— start —

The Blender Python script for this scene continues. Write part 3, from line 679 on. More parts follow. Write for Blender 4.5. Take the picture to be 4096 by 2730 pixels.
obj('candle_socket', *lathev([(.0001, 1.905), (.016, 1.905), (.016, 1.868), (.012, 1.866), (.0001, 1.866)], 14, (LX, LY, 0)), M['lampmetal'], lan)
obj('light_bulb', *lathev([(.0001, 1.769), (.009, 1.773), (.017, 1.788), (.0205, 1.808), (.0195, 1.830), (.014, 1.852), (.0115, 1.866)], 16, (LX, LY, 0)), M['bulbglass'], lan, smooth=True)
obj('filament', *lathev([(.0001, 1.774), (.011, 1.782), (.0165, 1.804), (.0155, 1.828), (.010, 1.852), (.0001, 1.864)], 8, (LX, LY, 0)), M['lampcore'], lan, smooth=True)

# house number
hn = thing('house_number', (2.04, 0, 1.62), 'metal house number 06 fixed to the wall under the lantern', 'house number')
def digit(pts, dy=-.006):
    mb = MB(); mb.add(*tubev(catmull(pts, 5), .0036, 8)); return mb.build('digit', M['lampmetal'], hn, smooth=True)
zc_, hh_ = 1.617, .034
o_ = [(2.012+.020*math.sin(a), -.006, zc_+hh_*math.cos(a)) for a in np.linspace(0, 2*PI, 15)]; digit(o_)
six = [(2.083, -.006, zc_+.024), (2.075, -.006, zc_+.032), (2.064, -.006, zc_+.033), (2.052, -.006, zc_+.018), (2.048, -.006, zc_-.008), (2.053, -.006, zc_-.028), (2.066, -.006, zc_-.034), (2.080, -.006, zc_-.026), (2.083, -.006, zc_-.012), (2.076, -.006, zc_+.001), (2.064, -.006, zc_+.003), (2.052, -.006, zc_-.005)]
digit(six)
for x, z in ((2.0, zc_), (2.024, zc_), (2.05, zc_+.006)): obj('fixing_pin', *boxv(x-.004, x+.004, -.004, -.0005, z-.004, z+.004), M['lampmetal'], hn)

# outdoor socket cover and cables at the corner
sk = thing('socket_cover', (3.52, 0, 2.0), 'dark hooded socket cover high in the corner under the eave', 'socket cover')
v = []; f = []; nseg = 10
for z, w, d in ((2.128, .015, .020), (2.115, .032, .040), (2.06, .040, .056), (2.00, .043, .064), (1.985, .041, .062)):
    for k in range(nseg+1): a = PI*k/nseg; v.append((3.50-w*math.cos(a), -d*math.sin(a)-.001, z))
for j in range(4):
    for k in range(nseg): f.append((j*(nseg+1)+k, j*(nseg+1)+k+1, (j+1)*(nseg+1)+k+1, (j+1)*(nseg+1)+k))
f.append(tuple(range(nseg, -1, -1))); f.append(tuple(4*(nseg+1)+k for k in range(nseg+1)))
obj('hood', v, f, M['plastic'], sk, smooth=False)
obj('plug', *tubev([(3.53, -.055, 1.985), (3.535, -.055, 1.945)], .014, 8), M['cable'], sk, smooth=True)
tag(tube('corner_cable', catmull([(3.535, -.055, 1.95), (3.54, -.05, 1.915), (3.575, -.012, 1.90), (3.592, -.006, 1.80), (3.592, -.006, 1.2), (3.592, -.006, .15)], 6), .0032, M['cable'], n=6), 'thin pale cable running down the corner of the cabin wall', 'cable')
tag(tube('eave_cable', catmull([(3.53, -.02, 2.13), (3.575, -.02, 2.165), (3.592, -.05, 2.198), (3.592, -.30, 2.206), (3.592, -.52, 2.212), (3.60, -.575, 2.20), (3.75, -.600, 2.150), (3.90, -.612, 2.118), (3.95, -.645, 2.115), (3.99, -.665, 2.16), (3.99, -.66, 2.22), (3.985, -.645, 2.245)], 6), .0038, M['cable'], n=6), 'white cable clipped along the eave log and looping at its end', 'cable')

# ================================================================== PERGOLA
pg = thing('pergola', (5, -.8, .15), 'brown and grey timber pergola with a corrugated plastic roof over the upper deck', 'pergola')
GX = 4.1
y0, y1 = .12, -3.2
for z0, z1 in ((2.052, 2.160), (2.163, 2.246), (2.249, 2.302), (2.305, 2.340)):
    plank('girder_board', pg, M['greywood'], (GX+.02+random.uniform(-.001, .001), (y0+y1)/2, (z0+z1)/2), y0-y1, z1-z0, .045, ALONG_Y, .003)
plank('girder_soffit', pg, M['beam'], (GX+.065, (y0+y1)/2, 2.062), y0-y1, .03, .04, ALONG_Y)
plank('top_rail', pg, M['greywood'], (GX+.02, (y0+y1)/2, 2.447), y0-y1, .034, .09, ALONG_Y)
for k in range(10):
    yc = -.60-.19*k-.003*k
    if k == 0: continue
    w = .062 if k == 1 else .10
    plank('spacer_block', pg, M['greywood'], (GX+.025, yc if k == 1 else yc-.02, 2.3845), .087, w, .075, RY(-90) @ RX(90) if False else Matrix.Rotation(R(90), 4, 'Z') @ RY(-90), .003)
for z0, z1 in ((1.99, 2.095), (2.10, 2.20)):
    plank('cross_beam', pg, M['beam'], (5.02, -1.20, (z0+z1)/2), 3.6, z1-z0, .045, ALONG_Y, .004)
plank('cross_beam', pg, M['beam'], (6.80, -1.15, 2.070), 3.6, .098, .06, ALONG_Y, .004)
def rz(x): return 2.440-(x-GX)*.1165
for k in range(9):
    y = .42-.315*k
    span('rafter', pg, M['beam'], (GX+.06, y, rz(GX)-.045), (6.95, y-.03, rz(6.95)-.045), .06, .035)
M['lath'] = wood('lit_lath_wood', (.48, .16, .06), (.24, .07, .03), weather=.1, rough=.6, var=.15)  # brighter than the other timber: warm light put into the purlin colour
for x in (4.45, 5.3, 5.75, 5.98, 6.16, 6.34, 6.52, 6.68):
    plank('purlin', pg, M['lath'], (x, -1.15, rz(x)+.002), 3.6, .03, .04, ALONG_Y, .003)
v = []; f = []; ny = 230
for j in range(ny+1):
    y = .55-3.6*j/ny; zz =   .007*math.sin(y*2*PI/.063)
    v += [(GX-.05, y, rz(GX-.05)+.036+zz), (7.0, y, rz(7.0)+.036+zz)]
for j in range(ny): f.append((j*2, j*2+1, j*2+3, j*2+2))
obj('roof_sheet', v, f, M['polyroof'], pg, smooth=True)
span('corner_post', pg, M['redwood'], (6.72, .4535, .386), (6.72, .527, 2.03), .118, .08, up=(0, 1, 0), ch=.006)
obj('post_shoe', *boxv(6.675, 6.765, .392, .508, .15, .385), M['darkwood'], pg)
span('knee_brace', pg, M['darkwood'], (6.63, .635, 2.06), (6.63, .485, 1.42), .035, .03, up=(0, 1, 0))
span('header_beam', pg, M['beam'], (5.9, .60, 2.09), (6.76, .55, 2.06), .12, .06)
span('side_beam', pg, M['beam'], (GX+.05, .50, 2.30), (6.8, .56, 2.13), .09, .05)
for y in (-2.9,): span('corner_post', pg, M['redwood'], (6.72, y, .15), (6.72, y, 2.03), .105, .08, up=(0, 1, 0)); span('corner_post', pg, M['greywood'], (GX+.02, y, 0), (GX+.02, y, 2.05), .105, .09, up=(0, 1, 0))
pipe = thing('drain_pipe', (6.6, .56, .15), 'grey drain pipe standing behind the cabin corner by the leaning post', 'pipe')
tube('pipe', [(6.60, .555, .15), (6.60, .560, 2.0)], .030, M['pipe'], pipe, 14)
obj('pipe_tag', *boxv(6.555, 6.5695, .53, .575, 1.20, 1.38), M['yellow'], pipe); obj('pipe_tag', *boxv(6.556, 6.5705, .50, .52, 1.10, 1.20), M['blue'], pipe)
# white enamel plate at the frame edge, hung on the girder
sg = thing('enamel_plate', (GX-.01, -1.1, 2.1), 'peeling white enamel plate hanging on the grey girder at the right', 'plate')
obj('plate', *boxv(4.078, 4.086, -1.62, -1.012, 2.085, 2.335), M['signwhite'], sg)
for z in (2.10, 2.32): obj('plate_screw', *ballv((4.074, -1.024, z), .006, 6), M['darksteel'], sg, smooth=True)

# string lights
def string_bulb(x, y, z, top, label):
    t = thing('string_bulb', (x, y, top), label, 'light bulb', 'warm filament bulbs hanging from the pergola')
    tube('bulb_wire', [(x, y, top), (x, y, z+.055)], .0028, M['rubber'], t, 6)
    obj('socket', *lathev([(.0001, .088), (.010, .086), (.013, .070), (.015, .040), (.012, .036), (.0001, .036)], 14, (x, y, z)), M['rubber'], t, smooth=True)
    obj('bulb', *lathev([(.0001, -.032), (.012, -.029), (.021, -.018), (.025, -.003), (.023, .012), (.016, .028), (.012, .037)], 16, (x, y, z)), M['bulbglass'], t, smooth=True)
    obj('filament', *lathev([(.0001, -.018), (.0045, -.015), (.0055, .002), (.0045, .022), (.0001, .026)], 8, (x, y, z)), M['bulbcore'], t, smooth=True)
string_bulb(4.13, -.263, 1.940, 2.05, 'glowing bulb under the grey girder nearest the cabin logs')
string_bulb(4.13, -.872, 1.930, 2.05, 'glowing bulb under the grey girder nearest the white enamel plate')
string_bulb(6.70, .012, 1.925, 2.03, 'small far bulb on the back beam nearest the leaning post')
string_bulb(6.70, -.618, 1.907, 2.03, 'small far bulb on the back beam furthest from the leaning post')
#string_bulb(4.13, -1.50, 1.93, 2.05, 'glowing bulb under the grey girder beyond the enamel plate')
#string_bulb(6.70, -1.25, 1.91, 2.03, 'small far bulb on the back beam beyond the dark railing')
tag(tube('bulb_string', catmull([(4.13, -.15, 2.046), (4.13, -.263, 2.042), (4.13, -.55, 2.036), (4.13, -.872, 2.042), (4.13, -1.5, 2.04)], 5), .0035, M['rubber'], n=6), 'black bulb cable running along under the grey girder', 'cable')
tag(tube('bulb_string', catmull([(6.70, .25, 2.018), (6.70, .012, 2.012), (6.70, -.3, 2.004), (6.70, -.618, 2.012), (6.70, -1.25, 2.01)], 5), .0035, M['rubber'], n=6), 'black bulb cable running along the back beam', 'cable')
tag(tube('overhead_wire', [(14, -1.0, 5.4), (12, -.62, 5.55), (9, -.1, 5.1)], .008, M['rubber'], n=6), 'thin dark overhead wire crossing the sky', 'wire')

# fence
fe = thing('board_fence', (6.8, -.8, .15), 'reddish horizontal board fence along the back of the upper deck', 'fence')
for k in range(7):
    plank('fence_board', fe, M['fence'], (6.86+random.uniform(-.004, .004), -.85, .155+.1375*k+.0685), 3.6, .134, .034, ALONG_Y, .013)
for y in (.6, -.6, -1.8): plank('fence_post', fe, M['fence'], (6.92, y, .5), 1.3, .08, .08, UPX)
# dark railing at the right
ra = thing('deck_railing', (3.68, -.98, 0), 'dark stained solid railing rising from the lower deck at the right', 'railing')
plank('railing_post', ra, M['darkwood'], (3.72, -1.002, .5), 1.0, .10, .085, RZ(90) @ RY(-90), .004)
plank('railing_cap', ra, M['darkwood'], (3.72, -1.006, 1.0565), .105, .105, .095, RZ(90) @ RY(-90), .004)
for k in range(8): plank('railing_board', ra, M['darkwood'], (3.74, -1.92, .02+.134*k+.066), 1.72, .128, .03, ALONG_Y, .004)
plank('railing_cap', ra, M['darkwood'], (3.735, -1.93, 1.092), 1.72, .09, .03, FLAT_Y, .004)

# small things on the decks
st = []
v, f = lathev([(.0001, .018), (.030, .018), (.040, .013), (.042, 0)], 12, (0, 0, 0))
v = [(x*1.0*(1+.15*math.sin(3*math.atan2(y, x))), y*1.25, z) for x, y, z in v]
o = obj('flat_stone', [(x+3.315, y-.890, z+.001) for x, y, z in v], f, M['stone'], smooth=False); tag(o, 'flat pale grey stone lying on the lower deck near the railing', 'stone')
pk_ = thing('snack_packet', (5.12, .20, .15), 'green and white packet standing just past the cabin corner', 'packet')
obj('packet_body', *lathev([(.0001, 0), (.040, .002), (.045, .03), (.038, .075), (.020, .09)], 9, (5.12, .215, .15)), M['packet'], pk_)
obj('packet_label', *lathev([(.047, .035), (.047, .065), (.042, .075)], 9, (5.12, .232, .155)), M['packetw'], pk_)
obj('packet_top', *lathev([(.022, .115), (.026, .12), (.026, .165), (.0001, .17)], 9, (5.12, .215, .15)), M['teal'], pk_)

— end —

Word for word, reproduce the listing above from its start up to and including the line that has "for x, z in". Give only those lines.

Solution below →
The Blender Python script for this scene continues. Write part 3, from line 679 on. More parts follow. Write for Blender 4.5. Take the picture to be 4096 by 2730 pixels.
obj('candle_socket', *lathev([(.0001, 1.905), (.016, 1.905), (.016, 1.868), (.012, 1.866), (.0001, 1.866)], 14, (LX, LY, 0)), M['lampmetal'], lan)
obj('light_bulb', *lathev([(.0001, 1.769), (.009, 1.773), (.017, 1.788), (.0205, 1.808), (.0195, 1.830), (.014, 1.852), (.0115, 1.866)], 16, (LX, LY, 0)), M['bulbglass'], lan, smooth=True)
obj('filament', *lathev([(.0001, 1.774), (.011, 1.782), (.0165, 1.804), (.0155, 1.828), (.010, 1.852), (.0001, 1.864)], 8, (LX, LY, 0)), M['lampcore'], lan, smooth=True)

# house number
hn = thing('house_number', (2.04, 0, 1.62), 'metal house number 06 fixed to the wall under the lantern', 'house number')
def digit(pts, dy=-.006):
    mb = MB(); mb.add(*tubev(catmull(pts, 5), .0036, 8)); return mb.build('digit', M['lampmetal'], hn, smooth=True)
zc_, hh_ = 1.617, .034
o_ = [(2.012+.020*math.sin(a), -.006, zc_+hh_*math.cos(a)) for a in np.linspace(0, 2*PI, 15)]; digit(o_)
six = [(2.083, -.006, zc_+.024), (2.075, -.006, zc_+.032), (2.064, -.006, zc_+.033), (2.052, -.006, zc_+.018), (2.048, -.006, zc_-.008), (2.053, -.006, zc_-.028), (2.066, -.006, zc_-.034), (2.080, -.006, zc_-.026), (2.083, -.006, zc_-.012), (2.076, -.006, zc_+.001), (2.064, -.006, zc_+.003), (2.052, -.006, zc_-.005)]
digit(six)
for x, z in ((2.0, zc_), (2.024, zc_), (2.05, zc_+.006)): obj('fixing_pin', *boxv(x-.004, x+.004, -.004, -.0005, z-.004, z+.004), M['lampmetal'], hn)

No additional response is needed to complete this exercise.